“It’s the only time in my day that I don’t hate people.”
My wife–the best teacher I know–and I share kids. Well, not at the same time. She teaches art at one of our middle schools, and many of the kids who are in her class eventually end up in my class once they get to high school.
Two days ago, she ran into one of our shared students.
“Hey, Mrs. Syrie! I have your husband this year. I love his class. We are like a family. It’s the only time in my day that I don’t hate people.”
The only time in my day that I don’t hate people.
Hard to walk past that one. First, I cannot believe that the jovial, effervescent young lady with a smile as big as the room said this. I’ve never really seen her not smile. So to hear that she said this, that she felt this worries me. Second, how many other kids feel this way? Third, why do they feel this way? And fourth, is there anything we can do about it?
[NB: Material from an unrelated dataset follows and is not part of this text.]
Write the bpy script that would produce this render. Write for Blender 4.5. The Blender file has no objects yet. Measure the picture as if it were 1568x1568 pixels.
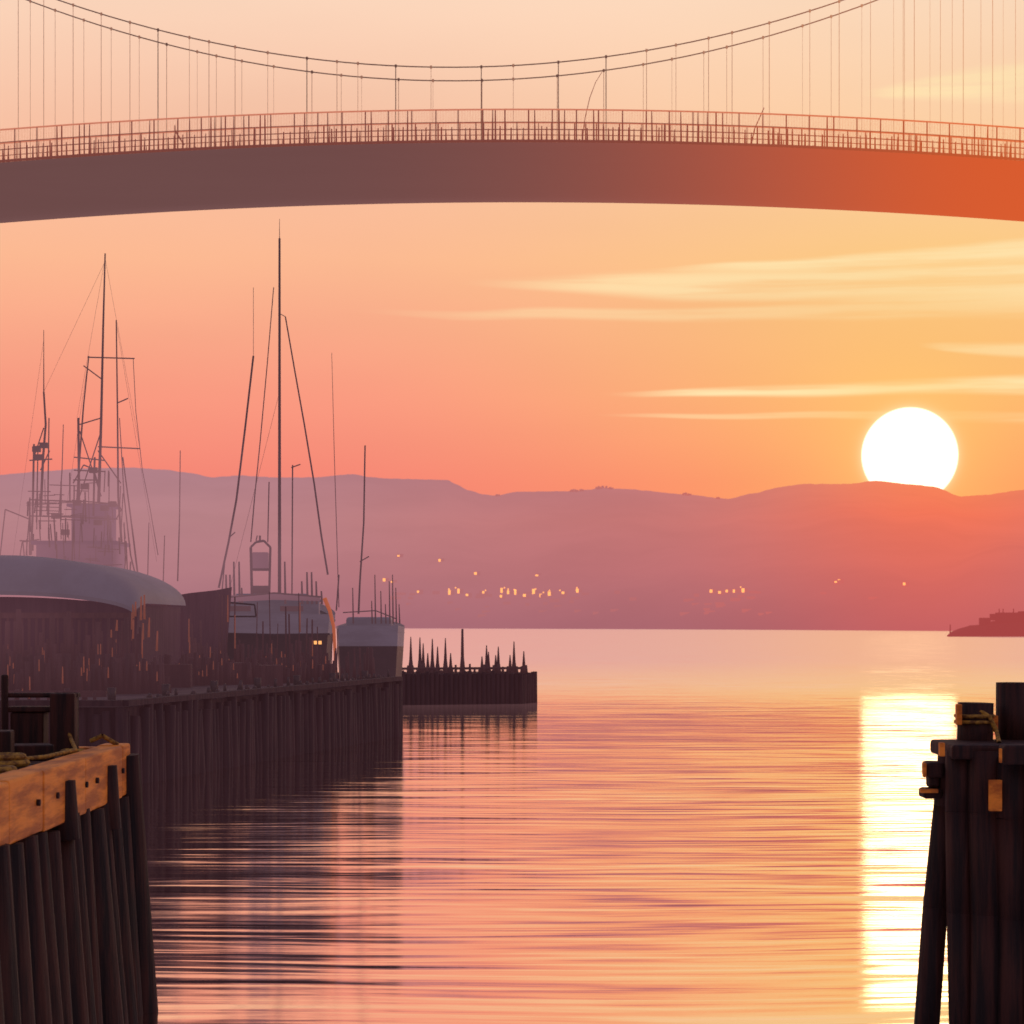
import bpy, math, random
from mathutils import Vector, noise as mnoise
random.seed(7)
sc=bpy.context.scene
K=0.2217/784.0      # tangent per image pixel
EYE=5.0
def P(u,v,Y):       # image pixel column / row at chosen depth Y -> world metres
    return Vector(((u-784)*K*Y, Y, EYE+(955-v)*K*Y))
def lin(c):
    return tuple((x/255/12.92 if x/255<=0.04045 else ((x/255+0.055)/1.055)**2.4) for x in c)+(1.0,)

# ---------------- node helpers
class NT:
    def __init__(s,nt): s.t=nt; s.n=nt.nodes; s.l=nt.links
    def set(s,inp,v):
        if isinstance(v,bpy.types.NodeSocket): s.l.new(v,inp)
        elif v is not None: inp.default_value=v
    def m(s,op,a,b=None,c=None,clamp=False):
        n=s.n.new('ShaderNodeMath'); n.operation=op; n.use_clamp=clamp
        s.set(n.inputs[0],a); s.set(n.inputs[1],b)
        if c is not None: s.set(n.inputs[2],c)
        return n.outputs[0]
    def sstep(s,x,a,b,lo=0.0,hi=1.0):
        n=s.n.new('ShaderNodeMapRange'); n.interpolation_type='SMOOTHSTEP'
        s.set(n.inputs[0],x)
        for i,v in enumerate((a,b,lo,hi)): s.set(n.inputs[i+1],v)
        return n.outputs[0]
    def gauss(s,x,c,w):
        d=s.m('DIVIDE',s.m('SUBTRACT',x,c),w)
        return s.m('EXPONENT',s.m('MULTIPLY',s.m('MULTIPLY',d,d),-1.0))
    def mix(s,f,a,b,blend='MIX'):
        n=s.n.new('ShaderNodeMix'); n.data_type='RGBA'; n.blend_type=blend
        s.set(n.inputs[0],f); s.set(n.inputs[6],a); s.set(n.inputs[7],b)
        return n.outputs[2]
    def ramp(s,x,stops):
        n=s.n.new('ShaderNodeValToRGB'); s.set(n.inputs[0],x)
        cr=n.color_ramp
        while len(cr.elements)<len(stops): cr.elements.new(0.5)
        for e,(p,c) in zip(cr.elements,stops): e.position=p; e.color=c
        return n.outputs[0]
    def noise(s,vec,scale,detail=3,rough=0.5):
        n=s.n.new('ShaderNodeTexNoise'); s.set(n.inputs['Vector'],vec)
        n.inputs['Scale'].default_value=scale; n.inputs['Detail'].default_value=detail
        n.inputs['Roughness'].default_value=rough
        return n.outputs['Fac']
    def comb(s,x,y,z):
        n=s.n.new('ShaderNodeCombineXYZ')
        for i,v in enumerate((x,y,z)): s.set(n.inputs[i],v)
        return n.outputs[0]
    def sep(s,v):
        n=s.n.new('ShaderNodeSeparateXYZ'); s.l.new(v,n.inputs[0]); return n.outputs
    def vscale(s,v,sc_):
        n=s.n.new('ShaderNodeVectorMath'); n.operation='MULTIPLY'; s.l.new(v,n.inputs[0]); n.inputs[1].default_value=sc_
        return n.outputs[0]

SUN_AZ=math.atan((1393-784)*K); SUN_EL=math.atan((955-697)*K*math.cos(SUN_AZ)); SUN_R=0.0203
SUND=Vector((math.sin(SUN_AZ)*math.cos(SUN_EL),math.cos(SUN_AZ)*math.cos(SUN_EL),math.sin(SUN_EL)))

# ---------------- world
w=bpy.data.worlds.new("World"); sc.world=w; w.use_nodes=True
nt=w.node_tree; nt.nodes.clear(); T=NT(nt)
tc=nt.nodes.new('ShaderNodeTexCoord').outputs['Generated']
x,y,z=T.sep(tc)
az=T.m('ARCTAN2',x,y); el=T.m('ARCSINE',z)
t=T.m('DIVIDE',el,0.55,clamp=True)
def S(v): return math.atan((955-v)*K)/0.55
left=T.ramp(t,[(0,lin((226,112,110))),(S(740),lin((243,130,116))),(S(600),lin((247,152,128))),(S(400),lin((249,182,144))),
   (S(200),lin((246,192,163))),(S(0),lin((250,212,186))),(0.62,lin((222,190,182))),(1,lin((140,132,158)))])
right=T.ramp(t,[(0,lin((246,116,66))),(S(740),lin((247,146,96))),(S(600),lin((248,180,110))),(S(400),lin((250,200,132))),
   (S(200),lin((248,204,162))),(S(0),lin((250,216,186))),(0.62,lin((222,190,182))),(1,lin((140,132,158)))])
fr=T.sstep(T.m('ABSOLUTE',T.m('SUBTRACT',az,SUN_AZ+0.07)),0.03,0.34,1.0,0.0)
col=T.mix(fr,left,right)
back=T.sstep(y,-0.6,0.5,1.0,0.0)
col=T.mix(T.m('MULTIPLY',back,0.6),col,lin((140,125,155)))
nv=T.comb(T.m('MULTIPLY',az,8.0),T.m('MULTIPLY',el,170.0),0.0)
nz=T.noise(nv,1.0,4,0.55)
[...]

Last, why my room? I think I know. And it’s neither an accident nor magic.
“In my room I want you to feel connected.”
This is my first of six standards that I set for myself in my room. I want kids to feel connected to me, and I want them to feel connected to each other. And so, I make that happen. And it ain’t no secret sauce. It’s simply Smiles and Frowns. I have written about this practice and its effect a number of times. It alone, I believe, has the power to connect people and to create community. Yes, it takes time. And no it’s neither in the curriculum nor on the test at the end of the year, but it is in the fiber, the fabric of our humanity. It is easy to hate what we don’t know. It is easy to hate what we don’t understand. But conversely, it is easy to love once we know. It is easy to love once we understand. So, let’s know. Let’s understand.
In my room, this is priority number one. We connect each day with Smiles and Frowns. No matter what. Everything else can wait. Nothing is more important than the people in the room, so we start with the people in the room.
To be clear, I am not suggesting that everyone in the room “loves” each other. But 24 days into the year, I have a young lady who already describes our class as a family. Family. I cannot speak to her experiences in her other classes, but if I had to put my finger on the difference, I would point to connection. I would guess that in her other classes she does not feel connected.
Does that matter? Maybe not. Maybe it is simply about completing transactions with kids as we make our way through the day. But if kids are going through their days hating their experiences and their peers, I’m not sure that’s okay. Surely that matters.
Nothing we can do about it? Horse hockey. We can do a lot about it. And it only costs about five minutes a day. And if the result is a kid feeling like she’s among family, then I have lots of time to spend.
Today’s Trail
Along today’s trail we will…
…begin with Smiles and Frowns.
…say our Mindset Mantra.
…complete our self-assessments and publish our poems.
…reflect in our Journey Journals.
…end with a Sappy Sy Rhyme.
Happy Thursday, all.
Do. Reflect. Do Better.
I have to chime in on this post to say : YES to ALL OF IT. Building relationships with students takes such a relatively short amount of time, but the dividends these connections pay are undeniable. Thank you for putting this into words!
Thank you, Erin. Glad you found some value in my early morning musings.